Ok here goes. I have a 2004 Lincoln LS8. I've changed coils, plugs, and VC Gaskets about 2 months ago. Car ran great, for about 3 weeks. When cold the car runs like there are no problems, in fact it still behaves this way. Once vehicle is up to operating temperature, all known hell breaks loose. Car will act like its pulling a 20'ft boat, decelerate between shifts and shift hard like a racecar. Tonight I began checking my Injector connections by wiggling the elec connectors loose and back tight again on the injectors. Made it to cylinder 7, and when I reconnected the connector after about 2 seconds the car died. Car will not start. It cranks and cranks. Flood starting has been unsuccessful. I feel I may have accidentally destroyed my life... What say you?
 
Check engine light on or off? Any OBDII codes? Have you tried starting it with the MAF unplugged? Brand of coils used? Did you verify/set the plug gaps to 1.0mm?
Any chance you blew the fuel injectors fuse?
 
So you think this connector and wiring you were messing with, might have a fuse or two upstream?
 
No MIL. No stored codes other than (Vehicle Rev Limit Reached). No start w/o MAF. Motorcraft Coils (now..) Gaps set.
 
Currently my only logical place to start looking. Nothing out of the ordinary found so far. I really was hoping for a damn fuse to be blown.
 
Number 7 connector.

Me? I'd be disconnecting the battery and checking all coil seating and connector pins. Pulling the plugs checking ends & wells. MAF sensor cleaning.
 
**Update**
Verified that COP's are sending spark to plugs during cranking. I can hear the fuel pump. I have reset pump (wasn't needed). Checked my fuses. I am very open to the notion of my fuel pump finally going out. However, I am perplexed as to reason why it decided to finally die during the test. I was an auto transmission builder for years so I can understand you if you wish to be technical (to some degree). Thanks again for any help guys. Last thing. I noticed the fuel rail is only getting pressure when engine is cranking. No pressure in rails when key is in ON position and engine off.
 
Interesting. When you turn the key to run, the pump should operate for a second or two and pressurize the rail. After that, the rail should stay pressurized for a little while.

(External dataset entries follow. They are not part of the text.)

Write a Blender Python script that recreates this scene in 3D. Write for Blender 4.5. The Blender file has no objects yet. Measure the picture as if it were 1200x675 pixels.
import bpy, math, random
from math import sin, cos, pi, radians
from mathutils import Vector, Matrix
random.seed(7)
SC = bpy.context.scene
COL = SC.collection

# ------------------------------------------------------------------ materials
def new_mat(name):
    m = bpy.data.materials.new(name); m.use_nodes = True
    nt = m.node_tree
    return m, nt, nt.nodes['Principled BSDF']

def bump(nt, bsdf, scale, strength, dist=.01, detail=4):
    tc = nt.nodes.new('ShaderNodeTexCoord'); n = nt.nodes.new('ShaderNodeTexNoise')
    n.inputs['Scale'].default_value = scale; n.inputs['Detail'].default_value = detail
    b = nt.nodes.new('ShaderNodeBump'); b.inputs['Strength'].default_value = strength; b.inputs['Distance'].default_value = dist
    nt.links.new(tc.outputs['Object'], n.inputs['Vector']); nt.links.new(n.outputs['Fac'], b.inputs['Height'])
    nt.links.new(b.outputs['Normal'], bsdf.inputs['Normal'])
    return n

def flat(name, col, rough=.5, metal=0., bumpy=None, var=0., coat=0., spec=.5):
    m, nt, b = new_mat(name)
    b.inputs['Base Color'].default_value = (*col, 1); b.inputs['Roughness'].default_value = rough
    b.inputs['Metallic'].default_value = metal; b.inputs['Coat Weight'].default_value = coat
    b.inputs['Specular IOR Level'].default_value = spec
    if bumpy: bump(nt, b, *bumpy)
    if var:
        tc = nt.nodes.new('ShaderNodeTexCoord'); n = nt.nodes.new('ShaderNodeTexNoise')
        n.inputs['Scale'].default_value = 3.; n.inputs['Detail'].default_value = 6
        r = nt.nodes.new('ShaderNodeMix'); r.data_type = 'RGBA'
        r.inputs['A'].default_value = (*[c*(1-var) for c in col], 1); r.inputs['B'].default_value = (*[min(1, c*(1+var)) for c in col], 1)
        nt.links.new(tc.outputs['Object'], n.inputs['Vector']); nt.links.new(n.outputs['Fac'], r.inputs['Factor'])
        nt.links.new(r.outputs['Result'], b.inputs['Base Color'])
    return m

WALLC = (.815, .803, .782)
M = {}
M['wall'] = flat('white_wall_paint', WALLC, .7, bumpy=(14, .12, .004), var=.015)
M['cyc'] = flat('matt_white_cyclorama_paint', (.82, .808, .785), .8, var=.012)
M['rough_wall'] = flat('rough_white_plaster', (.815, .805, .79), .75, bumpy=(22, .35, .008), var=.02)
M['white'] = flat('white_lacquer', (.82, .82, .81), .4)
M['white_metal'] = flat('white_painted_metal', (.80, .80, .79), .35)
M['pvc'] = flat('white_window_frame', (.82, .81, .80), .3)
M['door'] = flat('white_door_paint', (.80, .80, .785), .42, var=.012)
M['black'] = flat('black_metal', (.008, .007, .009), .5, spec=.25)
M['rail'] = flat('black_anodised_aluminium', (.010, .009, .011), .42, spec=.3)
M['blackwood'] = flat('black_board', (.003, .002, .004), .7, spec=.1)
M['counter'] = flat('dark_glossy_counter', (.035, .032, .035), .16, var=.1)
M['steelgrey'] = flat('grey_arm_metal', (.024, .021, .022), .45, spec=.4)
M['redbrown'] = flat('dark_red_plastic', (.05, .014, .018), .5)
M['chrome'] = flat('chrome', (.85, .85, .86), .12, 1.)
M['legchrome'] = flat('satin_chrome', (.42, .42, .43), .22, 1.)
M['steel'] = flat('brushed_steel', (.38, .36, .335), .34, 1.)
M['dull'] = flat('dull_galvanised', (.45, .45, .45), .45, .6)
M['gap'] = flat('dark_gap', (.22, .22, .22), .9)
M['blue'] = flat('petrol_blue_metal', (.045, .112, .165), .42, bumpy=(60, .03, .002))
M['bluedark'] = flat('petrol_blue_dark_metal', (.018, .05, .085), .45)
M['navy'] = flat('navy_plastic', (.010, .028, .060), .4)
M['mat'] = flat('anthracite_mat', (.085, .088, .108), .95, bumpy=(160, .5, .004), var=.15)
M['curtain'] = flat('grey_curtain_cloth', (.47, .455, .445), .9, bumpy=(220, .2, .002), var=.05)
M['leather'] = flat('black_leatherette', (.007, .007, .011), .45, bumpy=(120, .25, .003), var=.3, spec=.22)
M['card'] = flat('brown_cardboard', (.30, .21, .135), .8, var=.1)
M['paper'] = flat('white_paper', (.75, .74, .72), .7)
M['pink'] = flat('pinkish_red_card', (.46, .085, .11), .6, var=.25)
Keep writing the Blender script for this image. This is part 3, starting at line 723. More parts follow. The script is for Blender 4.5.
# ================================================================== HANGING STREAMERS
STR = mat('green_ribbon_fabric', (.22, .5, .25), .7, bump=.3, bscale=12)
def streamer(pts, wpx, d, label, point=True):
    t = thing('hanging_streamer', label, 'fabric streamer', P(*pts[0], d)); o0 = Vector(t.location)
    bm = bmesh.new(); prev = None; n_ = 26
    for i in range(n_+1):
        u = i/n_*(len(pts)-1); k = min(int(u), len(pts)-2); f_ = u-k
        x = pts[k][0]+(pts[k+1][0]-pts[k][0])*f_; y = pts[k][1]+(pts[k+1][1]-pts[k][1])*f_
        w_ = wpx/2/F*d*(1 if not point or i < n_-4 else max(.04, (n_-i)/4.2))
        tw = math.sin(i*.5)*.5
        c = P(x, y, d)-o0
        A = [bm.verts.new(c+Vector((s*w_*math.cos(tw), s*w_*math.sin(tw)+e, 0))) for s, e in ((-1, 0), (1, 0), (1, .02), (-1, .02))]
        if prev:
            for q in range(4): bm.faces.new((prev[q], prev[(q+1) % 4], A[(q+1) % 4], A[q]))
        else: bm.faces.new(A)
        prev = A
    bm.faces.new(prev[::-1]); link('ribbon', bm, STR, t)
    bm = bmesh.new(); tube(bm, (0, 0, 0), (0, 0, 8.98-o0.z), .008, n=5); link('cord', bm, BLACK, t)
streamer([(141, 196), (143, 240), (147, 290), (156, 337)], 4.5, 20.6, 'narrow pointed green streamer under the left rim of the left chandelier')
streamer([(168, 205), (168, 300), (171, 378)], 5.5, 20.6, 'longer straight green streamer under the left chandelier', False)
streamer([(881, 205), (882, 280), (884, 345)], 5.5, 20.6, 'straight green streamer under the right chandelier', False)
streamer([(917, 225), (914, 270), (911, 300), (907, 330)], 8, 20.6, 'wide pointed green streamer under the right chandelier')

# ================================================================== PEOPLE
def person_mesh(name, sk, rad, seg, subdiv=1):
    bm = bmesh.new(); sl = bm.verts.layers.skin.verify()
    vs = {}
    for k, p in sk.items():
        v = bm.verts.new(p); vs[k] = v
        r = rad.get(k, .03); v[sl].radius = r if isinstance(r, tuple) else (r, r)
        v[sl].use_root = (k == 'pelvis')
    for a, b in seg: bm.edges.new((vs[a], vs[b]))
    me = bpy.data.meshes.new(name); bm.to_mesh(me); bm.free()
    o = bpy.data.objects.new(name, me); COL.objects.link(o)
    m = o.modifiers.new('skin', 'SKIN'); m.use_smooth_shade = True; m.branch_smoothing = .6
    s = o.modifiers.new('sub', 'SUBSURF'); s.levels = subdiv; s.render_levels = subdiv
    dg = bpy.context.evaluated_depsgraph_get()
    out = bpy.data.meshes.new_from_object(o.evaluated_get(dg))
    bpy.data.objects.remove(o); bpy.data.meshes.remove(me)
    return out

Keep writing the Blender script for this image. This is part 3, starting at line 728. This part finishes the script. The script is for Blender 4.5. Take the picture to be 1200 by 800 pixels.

Needless to say, if you bleed the pressure off, it will not repressurize until you turn the key to start or you cycle it off and back to run.
What is the pressure when you do have some and measure it?
Do you smell gasoline when trying to start it, or soon after?
Have you tried starting fluid to see if it will start and run for a second?
Have you charged the battery and verified that it is still staying above 9V while you are trying to start the car?
Has the fuel filter been changed in the last 30K miles?
Please note that there are two fuel pumps. Failure of the secondary (jet) pump can also cause loss of fuel flow/pressure.
How about using a noid light to verify that the fuel injectors are being pulsed?
 
enjoying the LS?
this is what it does best (break)

air/spark/fuel
hasn't changed in 50 years.
check the intake manifold, check the MAF, check the TB, check them again when cranking it
check the exhaust maniforld for a clog (happens)
check all coils with a noid light
check all plugs with a spark light
check the schrader valve

verify the PCM sees what you read with an ODBII gizmo
 
Great that your LS is working! No need to get cranky :D
My first post was a bad link. There are 2 of you with no start issue here.
 
**FIXED** After replacing the coils and plugs and having the catalytic converters replaced, I found the problem. A weak screw on the rear of the bank 2 fuel rail. Had to lay on the motor while my friend stalled the torque converter. I found that under pressure (acceleration), fuel was was basically spewing from the injector/intake oring. At first I assumed it was just worn orings. After replacing the orings and buttoning up the top side of the motor I still had the smell of fuel during acceleration however it was shifting better. I found that this screw was stretched accidentally due to the location of the leak after the repair. The leak was now coming from the front side of the bank one fuel rail. (WTF!?!?!) I figured what the hell. It would be the cheapest thing I could replace at this point ($3.40 for 2 screws). Voila!! Problem solved. Power restored, stench eradicated, shifting telemetry no longer shoddy, and lastly fuel economy averaged 27.8 MPG over the course of 110 miles of HWY driving with an average speed of 76MPH!
 
You guys and your crazy fuel economy... I'm happy if I can just get the tens digit to be a 2. My highway mileage tends to be ~22. I'll have to try cruise control sometime and not gun it
 
Honestly. Im only assuming fuel economy based on the factory dash readout. Ive read that it should be around 22 to 24. Perhaps I will do a bit of math next time at the pump. And yes, I agree. It is hard to keep your foot out of the skinny pedal. The high RPM power surge of the V8 is simply put, invigoratingly pleasing. Its a highway monster for sure. But very capable of mediocre fuel economy (by today's standards).